- [EXERCISE]: Reproduce exactly the run of lines from the one containing "Write the bpy" through the one containing "COL = SC.collection". Pictures do not belong in the copy.

--- Start RECORD SET ---

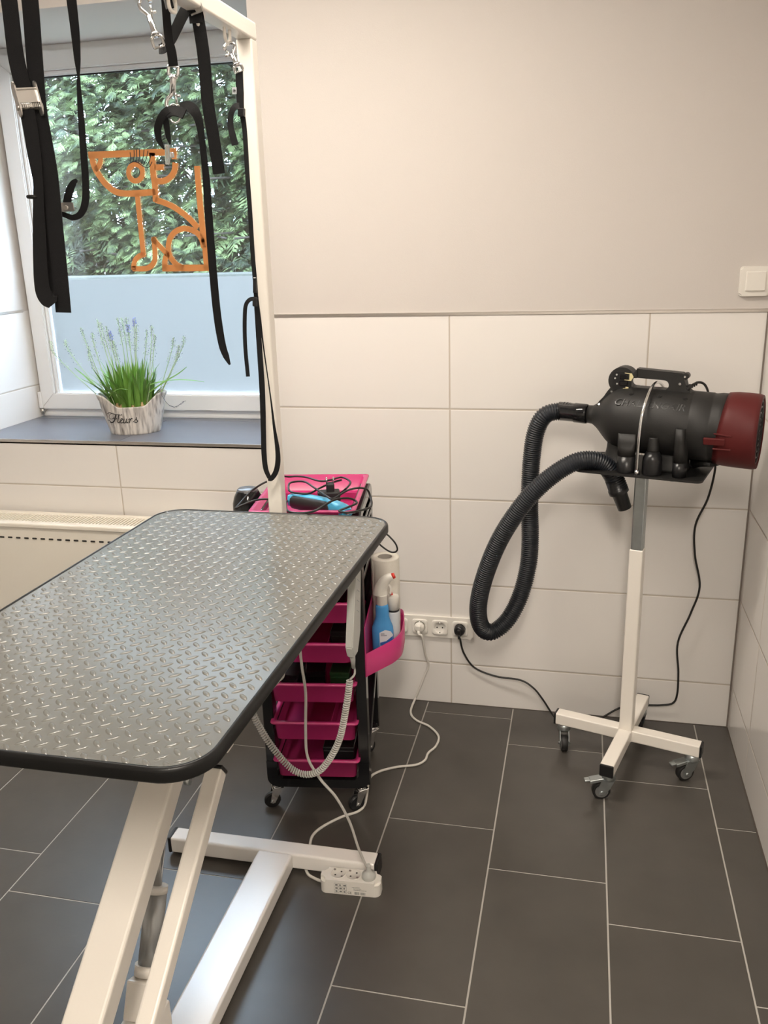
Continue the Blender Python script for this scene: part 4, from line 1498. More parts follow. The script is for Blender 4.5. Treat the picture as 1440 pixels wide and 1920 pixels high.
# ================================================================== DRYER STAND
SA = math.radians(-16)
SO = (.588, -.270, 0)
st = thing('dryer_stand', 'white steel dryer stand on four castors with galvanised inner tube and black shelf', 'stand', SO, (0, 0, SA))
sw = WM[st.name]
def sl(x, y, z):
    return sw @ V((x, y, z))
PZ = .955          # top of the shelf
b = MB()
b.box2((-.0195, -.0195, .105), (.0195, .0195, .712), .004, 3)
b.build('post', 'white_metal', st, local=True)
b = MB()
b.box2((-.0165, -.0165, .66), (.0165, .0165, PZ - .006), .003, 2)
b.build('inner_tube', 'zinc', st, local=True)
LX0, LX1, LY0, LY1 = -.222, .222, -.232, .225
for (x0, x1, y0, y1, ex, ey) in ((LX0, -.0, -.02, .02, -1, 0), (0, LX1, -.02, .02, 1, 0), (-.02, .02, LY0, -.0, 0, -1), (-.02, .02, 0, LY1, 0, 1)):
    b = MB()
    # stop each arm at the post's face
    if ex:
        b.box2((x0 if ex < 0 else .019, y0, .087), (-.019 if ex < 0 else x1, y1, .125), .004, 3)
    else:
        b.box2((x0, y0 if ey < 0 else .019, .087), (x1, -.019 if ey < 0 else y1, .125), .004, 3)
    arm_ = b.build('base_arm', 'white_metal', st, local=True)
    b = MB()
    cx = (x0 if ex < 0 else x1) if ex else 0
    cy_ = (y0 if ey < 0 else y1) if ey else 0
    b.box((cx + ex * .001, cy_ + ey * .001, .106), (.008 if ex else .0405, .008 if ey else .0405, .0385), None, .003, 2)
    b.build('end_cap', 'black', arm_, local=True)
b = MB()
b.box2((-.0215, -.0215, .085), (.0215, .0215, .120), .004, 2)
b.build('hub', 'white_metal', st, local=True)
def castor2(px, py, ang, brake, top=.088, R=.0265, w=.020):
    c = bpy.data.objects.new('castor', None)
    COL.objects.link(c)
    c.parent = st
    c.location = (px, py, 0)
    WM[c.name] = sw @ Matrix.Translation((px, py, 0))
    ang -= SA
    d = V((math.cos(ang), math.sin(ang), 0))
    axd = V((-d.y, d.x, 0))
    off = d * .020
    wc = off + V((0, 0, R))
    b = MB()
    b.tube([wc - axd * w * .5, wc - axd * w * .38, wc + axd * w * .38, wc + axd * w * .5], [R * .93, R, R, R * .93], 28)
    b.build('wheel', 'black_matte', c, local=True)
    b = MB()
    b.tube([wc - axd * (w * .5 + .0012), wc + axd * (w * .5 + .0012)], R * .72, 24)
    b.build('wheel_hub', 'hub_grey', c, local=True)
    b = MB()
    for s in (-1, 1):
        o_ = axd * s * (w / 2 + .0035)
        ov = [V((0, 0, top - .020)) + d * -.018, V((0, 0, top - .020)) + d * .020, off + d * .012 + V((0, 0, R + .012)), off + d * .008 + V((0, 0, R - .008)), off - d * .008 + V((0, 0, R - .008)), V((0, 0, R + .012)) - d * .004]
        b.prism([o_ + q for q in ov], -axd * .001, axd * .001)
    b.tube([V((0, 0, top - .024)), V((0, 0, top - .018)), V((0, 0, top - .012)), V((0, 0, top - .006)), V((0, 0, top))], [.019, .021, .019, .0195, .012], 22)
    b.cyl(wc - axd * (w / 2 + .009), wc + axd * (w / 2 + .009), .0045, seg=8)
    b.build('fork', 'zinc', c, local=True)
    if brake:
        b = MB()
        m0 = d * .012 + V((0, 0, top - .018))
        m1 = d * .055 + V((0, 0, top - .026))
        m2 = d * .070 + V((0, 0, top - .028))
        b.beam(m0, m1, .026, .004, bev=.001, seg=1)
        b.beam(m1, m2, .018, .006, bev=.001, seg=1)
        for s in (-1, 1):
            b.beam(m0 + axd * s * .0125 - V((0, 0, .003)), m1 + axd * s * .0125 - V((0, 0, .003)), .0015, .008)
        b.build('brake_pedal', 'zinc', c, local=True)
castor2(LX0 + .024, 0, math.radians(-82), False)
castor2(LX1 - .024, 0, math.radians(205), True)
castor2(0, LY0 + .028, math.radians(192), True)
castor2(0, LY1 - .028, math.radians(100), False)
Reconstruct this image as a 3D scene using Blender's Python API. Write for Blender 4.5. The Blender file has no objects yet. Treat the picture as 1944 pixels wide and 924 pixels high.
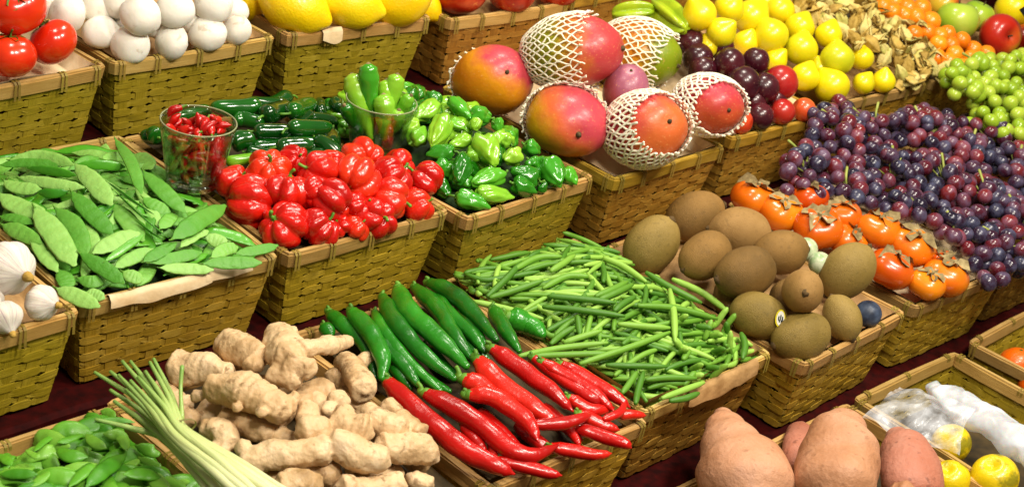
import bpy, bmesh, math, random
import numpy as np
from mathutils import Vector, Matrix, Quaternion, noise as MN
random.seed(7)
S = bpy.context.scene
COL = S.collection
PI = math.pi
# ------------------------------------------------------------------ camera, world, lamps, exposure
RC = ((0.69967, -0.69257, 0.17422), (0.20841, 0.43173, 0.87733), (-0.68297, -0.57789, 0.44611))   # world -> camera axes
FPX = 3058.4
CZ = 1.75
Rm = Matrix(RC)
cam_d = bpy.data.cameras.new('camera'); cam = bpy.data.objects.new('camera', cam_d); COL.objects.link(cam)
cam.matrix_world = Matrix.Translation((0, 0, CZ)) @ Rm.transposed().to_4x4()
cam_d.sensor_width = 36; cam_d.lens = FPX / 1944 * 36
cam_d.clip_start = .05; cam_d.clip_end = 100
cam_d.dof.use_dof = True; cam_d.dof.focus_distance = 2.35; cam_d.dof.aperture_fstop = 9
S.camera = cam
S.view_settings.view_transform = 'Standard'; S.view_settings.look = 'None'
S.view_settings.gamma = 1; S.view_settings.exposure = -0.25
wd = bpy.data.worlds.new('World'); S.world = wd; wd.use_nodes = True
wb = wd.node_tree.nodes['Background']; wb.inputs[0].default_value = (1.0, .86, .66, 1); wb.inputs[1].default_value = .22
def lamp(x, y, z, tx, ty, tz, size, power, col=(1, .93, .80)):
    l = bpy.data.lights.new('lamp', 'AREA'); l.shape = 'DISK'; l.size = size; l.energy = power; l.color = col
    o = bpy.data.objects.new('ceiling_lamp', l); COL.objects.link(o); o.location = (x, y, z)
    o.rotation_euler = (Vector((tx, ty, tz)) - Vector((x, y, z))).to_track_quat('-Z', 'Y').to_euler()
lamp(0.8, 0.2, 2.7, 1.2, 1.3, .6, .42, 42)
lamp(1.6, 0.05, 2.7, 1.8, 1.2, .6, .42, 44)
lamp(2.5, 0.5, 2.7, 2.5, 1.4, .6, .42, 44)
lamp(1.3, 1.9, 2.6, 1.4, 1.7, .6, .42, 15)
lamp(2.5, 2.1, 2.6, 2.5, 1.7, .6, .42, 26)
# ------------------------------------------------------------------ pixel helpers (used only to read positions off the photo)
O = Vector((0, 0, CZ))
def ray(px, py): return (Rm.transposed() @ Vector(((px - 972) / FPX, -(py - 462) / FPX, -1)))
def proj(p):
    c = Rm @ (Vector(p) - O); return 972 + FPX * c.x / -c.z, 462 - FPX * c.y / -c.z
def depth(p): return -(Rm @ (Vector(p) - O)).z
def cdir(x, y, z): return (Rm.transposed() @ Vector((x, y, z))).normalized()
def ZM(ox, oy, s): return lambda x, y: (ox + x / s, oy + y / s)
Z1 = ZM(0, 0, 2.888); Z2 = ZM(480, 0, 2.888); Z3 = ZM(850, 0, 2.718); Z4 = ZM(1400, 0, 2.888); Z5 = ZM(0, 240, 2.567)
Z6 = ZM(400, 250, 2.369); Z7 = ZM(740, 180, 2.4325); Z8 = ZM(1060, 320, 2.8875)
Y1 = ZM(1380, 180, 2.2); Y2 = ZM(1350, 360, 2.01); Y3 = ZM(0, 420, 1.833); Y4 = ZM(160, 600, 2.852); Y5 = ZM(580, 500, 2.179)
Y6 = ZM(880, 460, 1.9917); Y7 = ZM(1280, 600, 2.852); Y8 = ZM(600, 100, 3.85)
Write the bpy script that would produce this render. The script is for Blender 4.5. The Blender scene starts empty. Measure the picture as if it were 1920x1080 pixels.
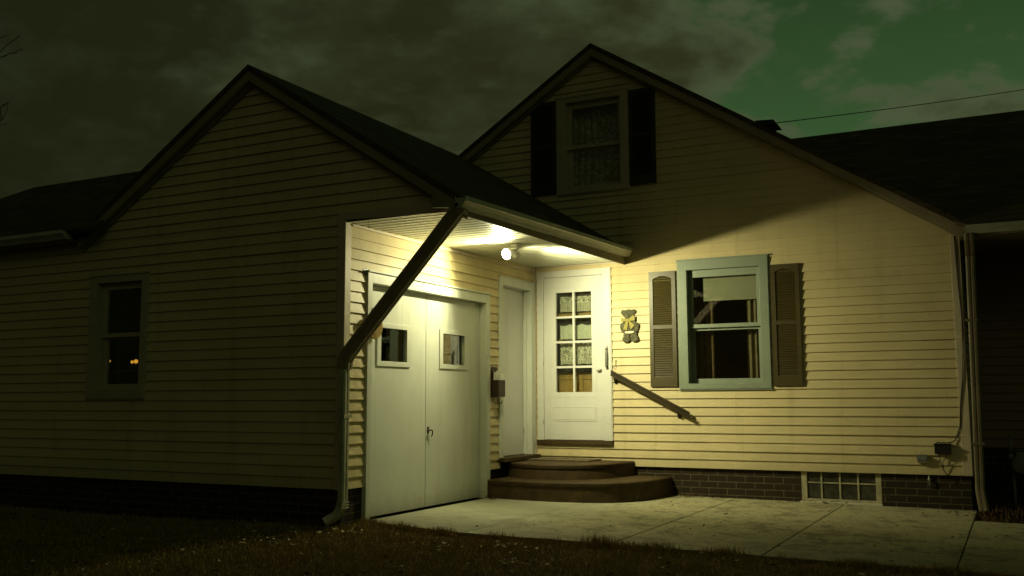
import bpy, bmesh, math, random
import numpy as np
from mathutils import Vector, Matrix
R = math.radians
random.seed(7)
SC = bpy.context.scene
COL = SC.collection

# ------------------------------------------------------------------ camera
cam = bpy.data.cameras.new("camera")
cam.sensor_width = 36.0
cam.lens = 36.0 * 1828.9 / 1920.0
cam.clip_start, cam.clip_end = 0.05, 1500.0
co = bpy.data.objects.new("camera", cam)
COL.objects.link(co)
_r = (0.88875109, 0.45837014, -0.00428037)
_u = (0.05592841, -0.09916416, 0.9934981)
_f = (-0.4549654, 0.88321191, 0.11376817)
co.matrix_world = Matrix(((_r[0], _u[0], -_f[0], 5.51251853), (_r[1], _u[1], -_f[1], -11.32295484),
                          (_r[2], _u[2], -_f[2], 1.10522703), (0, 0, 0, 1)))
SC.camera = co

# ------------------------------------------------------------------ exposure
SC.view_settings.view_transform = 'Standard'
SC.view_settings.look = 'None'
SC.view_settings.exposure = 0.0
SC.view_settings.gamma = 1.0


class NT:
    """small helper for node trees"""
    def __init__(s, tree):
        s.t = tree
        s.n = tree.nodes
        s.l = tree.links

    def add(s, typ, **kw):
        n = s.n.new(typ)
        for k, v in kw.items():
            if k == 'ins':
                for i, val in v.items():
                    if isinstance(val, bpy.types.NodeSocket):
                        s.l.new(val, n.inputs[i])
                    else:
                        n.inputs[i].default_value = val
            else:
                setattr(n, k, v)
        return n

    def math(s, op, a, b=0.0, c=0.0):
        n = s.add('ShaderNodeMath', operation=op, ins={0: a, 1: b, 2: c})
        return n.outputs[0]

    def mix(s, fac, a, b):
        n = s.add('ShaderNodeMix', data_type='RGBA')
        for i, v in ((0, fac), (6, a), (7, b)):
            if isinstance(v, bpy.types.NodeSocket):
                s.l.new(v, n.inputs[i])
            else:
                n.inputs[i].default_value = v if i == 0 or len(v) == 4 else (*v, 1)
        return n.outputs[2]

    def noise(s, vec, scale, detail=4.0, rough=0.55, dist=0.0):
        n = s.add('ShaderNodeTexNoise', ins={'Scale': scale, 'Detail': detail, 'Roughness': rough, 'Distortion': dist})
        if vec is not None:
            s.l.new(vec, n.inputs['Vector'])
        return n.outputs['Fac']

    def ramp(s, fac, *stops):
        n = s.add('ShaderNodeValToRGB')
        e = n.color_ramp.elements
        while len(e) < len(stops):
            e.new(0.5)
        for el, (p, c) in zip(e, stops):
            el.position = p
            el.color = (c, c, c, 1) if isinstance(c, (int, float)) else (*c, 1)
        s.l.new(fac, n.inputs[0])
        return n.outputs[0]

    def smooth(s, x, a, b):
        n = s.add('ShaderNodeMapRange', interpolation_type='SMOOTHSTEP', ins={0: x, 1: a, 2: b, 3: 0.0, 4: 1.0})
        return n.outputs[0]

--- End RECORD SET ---

- [RESULT FOR THIS EXERCISE]:
Write the bpy script that would produce this render. The script is for Blender 4.5. The Blender scene starts empty. Measure the picture as if it were 1920x1080 pixels.
import bpy, bmesh, math, random
import numpy as np
from mathutils import Vector, Matrix
R = math.radians
random.seed(7)
SC = bpy.context.scene
COL = SC.collection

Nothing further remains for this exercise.